# [Information shown]
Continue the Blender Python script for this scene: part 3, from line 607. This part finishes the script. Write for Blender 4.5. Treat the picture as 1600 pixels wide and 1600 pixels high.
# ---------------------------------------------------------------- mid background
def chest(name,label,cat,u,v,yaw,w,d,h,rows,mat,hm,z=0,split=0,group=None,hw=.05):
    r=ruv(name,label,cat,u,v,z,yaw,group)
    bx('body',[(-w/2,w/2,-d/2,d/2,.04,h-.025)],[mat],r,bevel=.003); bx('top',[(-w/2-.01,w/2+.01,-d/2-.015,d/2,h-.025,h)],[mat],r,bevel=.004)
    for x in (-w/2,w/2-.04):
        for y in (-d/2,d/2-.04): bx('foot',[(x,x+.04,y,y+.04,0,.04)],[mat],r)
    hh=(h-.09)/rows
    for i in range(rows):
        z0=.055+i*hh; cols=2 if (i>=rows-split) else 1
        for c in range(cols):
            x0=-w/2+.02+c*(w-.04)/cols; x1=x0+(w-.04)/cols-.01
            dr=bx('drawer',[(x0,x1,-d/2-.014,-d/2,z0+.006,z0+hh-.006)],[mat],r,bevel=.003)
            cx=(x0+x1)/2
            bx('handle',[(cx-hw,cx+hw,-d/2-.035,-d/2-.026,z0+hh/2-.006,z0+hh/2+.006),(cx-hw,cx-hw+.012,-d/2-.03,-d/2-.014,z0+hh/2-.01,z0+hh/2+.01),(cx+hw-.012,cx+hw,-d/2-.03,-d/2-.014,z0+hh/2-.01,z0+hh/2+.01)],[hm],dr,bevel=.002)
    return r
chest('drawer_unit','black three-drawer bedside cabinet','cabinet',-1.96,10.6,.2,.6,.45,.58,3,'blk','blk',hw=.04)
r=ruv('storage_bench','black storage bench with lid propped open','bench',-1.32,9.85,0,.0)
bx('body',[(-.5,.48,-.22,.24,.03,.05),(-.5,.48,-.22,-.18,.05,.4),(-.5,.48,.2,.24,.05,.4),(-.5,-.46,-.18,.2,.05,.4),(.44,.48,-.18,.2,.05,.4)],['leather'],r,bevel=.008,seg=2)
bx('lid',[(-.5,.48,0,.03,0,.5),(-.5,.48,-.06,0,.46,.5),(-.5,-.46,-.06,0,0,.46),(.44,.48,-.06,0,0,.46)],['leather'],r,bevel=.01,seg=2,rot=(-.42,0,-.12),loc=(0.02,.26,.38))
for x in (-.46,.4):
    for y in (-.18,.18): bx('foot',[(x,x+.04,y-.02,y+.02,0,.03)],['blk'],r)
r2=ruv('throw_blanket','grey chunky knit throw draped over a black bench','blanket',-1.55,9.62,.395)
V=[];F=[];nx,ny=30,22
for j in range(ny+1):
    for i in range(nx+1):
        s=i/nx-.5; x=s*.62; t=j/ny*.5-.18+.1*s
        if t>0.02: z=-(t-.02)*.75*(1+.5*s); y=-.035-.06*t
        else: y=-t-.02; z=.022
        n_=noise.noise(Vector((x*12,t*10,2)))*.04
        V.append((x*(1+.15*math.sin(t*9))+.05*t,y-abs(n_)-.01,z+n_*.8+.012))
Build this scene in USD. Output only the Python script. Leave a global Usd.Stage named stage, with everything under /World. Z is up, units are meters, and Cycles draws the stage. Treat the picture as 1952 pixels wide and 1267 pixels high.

# [Written exercise]
From the entries above, copy every line that holds the word "with".

# [Task result]
r=ruv('storage_bench','black storage bench with lid propped open','bench',-1.32,9.85,0,.0)
Build this scene in USD. Output only the Python script. Leave a global Usd.Stage named stage, with everything under /World. Z is up, units are meters, and Cycles draws the stage. Treat the picture as 1952 pixels wide and 1267 pixels high.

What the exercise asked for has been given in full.